Je voulais justement me recentrer sur mon métier de journaliste. Je suis plus journaliste que chef d'entreprise. Je suis heureux d'avoir participé à la création de Story Box, qui est une belle agence de presse, qui va continuer avec Lorraine Willems. C'est une décision commune donc il n'y a pas l'ombre d'une difficulté entre nous. Mais je n'avais plus envie de consacrer trop d'énergie à cette partie-là de mon activité.



Est-ce que la radio est un média dans lequel vous souhaitez évoluer ?
Pour moi, la radio est un média fabuleux. C'est le média de l'instantanéité de la proximité.
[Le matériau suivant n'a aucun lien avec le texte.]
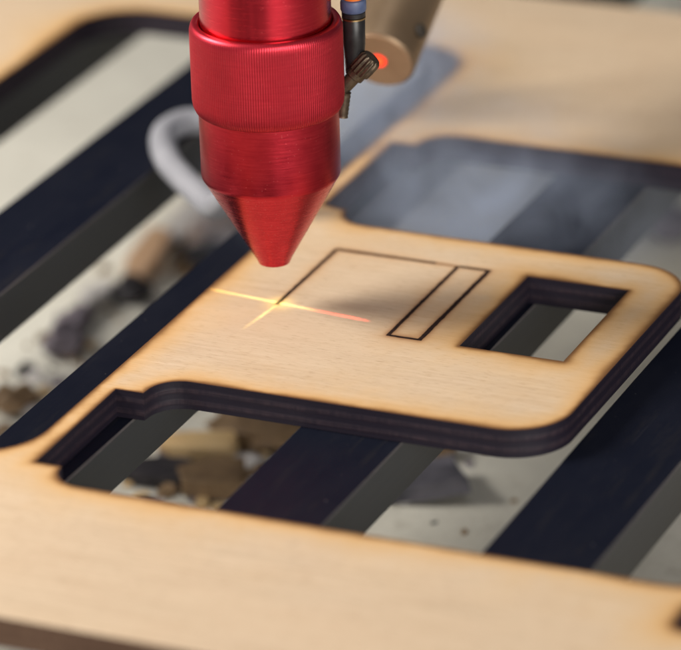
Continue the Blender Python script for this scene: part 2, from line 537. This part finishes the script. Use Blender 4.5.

Ca me passionnerait d'animer une tranche d'info ou d'avoir une émission.

Finissons par une question d'actualité. Lundi, TF1 a diffusé dans son 20h une interview du président iranien réalisée par Laurence Ferrari. Elle s'est entretenue avec lui vêtue d'un voile. Certains s'en sont émus. Quel est votre avis ?
Je trouve ça totalement naturel. Lorsqu'on va dans un pays musulman où les femmes sont voilées, on respecte les règles de ce pays. Ça n'a pas empêché Laurence Ferrari de poser les questions qu'il fallait poser. Dans mon métier, j'ai tellement vu de journalistes et de grands reporters porter un voile dans un contexte similaire que je ne comprends pas cette polémique. Je la trouve complètement futile.

Ce type de polémiques se multiplie d'ailleurs ces dernières années. C'est une dérive de l'immédiateté ?
Bien sûr. C'est lié à la multiplication des sources et des sites internet qui parlent de médias. C'est normal, il faut bien alimenter ces sites. Une pierre dans le jardin d'Ozap. Les polémiques prennent plus d'ampleur et se développent plus vite qu'auparavant donc on a l'impression qu'il y en a plus. Mais ce n'est pas l'évolution la plus réjouissante du métier de journaliste de ces cinquante dernières années.